Beautiful day! Cold, bright, sunny. The sea is calm. It is the kind of day you say to yourself, “Wow! Today would be a good day to go and do such-and-such!”
And then you bundle up, get your tools and head out to undertake the task-at-hand only to feel your hands go numb and your nose-hairs get needle-hard. Then your ears fall off. It is really too cold to do anything and, like the bunny-kins you really are, you quickly retreat to the warmth of the cabin and make yourself a nice hot chocolate.
Well, I do, anyway.
I know, I know………..all you easterners and prairie-types think you know cold and -3F is NOT cold, you say. But it is! Cold near the water is colder than the dry-ice type cold of the interior. That’s what everyone says and this time I believe them. Hell, that interior kind of cold isn’t really cold until it is 25 below. You want real cold? Try 25 below in a storm on the coast when the ocean freezes spray on your face!

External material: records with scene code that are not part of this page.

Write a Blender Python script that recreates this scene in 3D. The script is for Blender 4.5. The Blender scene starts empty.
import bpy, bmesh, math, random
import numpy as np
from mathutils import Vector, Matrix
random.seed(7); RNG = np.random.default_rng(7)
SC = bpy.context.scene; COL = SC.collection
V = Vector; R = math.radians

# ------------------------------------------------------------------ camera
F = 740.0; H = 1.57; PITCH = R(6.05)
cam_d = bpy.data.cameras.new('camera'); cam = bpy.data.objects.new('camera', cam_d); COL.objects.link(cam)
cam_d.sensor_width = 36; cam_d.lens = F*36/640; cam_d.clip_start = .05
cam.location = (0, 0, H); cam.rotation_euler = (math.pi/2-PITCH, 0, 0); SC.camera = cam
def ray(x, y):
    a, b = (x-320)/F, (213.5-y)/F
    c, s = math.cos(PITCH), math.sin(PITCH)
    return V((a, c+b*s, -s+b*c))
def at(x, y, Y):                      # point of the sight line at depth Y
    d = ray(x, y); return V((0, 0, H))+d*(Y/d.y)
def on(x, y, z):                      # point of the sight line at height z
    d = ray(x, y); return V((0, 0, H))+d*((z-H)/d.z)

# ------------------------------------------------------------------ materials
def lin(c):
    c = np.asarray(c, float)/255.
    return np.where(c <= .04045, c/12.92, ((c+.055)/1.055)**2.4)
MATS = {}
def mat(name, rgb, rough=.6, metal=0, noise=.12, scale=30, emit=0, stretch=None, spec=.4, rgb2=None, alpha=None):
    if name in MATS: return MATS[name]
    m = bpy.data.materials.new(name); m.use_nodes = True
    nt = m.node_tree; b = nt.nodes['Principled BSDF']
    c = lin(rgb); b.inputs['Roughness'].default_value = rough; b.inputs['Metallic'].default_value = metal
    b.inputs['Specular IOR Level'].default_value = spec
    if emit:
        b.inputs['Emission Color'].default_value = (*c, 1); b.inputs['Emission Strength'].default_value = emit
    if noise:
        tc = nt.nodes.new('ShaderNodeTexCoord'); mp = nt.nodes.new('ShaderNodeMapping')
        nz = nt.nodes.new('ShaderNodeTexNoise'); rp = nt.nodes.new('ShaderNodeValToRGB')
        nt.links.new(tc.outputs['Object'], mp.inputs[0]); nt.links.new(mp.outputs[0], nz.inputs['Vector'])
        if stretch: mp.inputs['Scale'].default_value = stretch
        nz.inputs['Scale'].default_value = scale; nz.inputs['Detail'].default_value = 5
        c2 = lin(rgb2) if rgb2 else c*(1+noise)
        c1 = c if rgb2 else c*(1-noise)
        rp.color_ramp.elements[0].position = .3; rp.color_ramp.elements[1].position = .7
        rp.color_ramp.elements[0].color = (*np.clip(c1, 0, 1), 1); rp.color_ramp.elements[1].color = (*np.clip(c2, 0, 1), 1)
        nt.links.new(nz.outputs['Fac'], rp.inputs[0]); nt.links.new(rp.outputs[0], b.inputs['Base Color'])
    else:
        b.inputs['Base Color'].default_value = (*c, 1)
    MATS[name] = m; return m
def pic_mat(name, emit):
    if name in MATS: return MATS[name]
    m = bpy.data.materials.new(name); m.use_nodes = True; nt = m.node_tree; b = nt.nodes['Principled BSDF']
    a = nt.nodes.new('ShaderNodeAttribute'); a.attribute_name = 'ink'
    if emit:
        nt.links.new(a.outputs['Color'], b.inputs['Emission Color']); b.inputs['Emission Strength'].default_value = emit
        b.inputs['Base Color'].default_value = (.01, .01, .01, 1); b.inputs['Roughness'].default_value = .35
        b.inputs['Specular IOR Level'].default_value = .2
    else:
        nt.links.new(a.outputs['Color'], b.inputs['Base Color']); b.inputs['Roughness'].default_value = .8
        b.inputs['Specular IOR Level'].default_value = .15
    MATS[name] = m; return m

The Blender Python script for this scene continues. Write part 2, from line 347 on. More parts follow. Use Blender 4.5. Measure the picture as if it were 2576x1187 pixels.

‘Course, I am just talkin’ big because I don’t even think about going out when it is -5 degrees. I mean, ‘who am I trying to impress?’
I mention all this because I have been checking in lately with Chris Czajkowski, the author. Chris Czajkowski of Nuk Tessli goes out in this and doesn’t think twice. She is the intrepid, gettin’-on, single woman who has carved a lifestyle and reputation out of the wilderness for the past thirty years up and around the Caribou/Chilcotin area. It gets to 50 below up there! She used to hike by snowshoe for four days into her cabin alone except for a dog for company and built her cabin by hand and axe. She is a tough chick – one of those eccentric, bicycle-across-the-Himalaya English-types who do it alone and live on only crackers and cheese. Like Sal.
CC was one of the inspirations for the adventure Sal and I are currently on. Sally and Ian Wilson (two adventurers in the 80’s and 90’s) were two more and the gang at the Mother Earth News forum added to the urge-to-homestead, off-the-grid madness we have embraced with their encouragement and knowledge.
In other words, we have plenty of people on whom to spread the blame.